Another lie, said Robert, is that “we tell the client that his investment is only for the purchase of the stone, and that we are not paid for it. But this is wrong. The conversion agents take 4.5% of the deposits they bring in, and the retention agents take 9%.”

To reassure clients, the diamond brokers could at any time press a “good offer” button that offered an immediate repurchase of the diamond at a price 5 to 10% higher than the investor paid. The client could then choose whether or not to sell the diamond to this virtual buyer.

Since none of the agents in his call center actually went to the European Diamond Exchange in Anvers, Robert wondered if these virtual buyers actually existed. Perhaps these “good offers” were used to create an imaginary demand, he suggested, in order to reassure the client about his investment, and entice him to make further investments.

On to the next

In the absence of effective law enforcement, Israel’s boiler room industries have proven resilient. Many have simply changed their product before or since the Knesset banned binary options and continued with business as usual.

Robert quit his job many months ago. Job-seekers who interviewed in recent months at the company where he worked told The Times of Israel that their interviewers said the firm is still selling diamonds, but that this particular scam is on its way out.

Today, the job-seekers said they were told, there is a new product the company is selling with great vigor: bitcoin.

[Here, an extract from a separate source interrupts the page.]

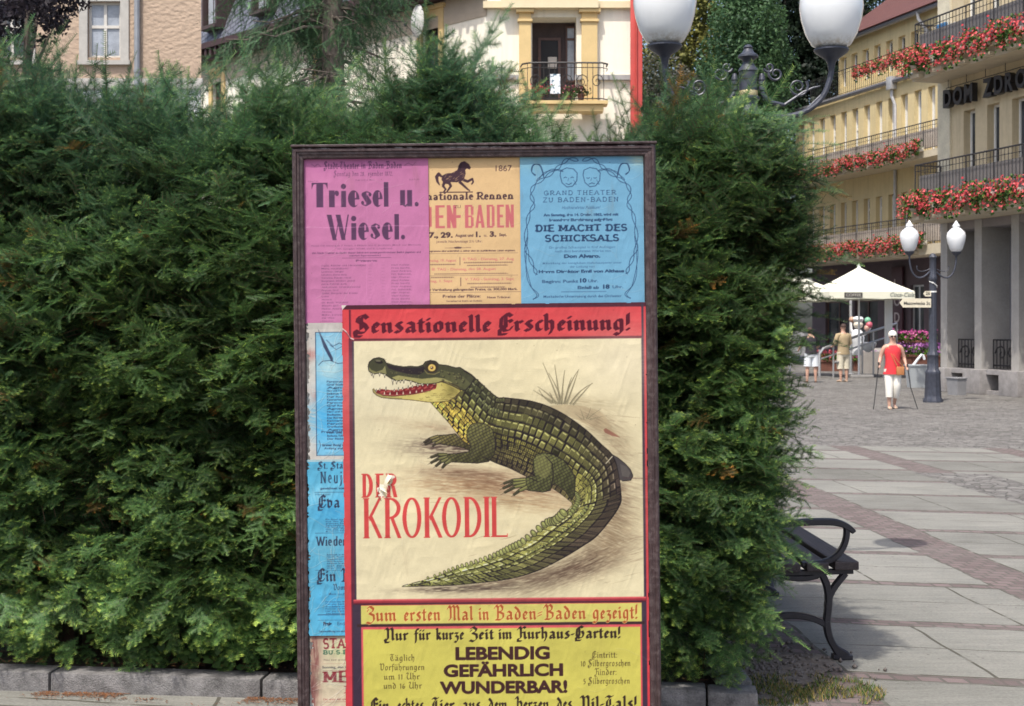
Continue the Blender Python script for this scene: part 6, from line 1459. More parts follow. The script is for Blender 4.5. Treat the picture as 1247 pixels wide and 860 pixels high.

Asked about how it is addressing the problem of French-speaking call centers defrauding people abroad, Israel Police told The Times of Israel this week: “To the extent that there is suspicion of a crime in general and of this specific crime in particular, the Israeli police operates on the intelligence, investigations and operations planes in collaboration with the relevant authorities in Israel and abroad.”

“We would like to point out that there have been several cases recently involving ‘social engineering,’ and suspicions that scams were being carried out by phone and internet against companies abroad. After the investigations were completed, the state prosecutor indicted several of the individuals involved.”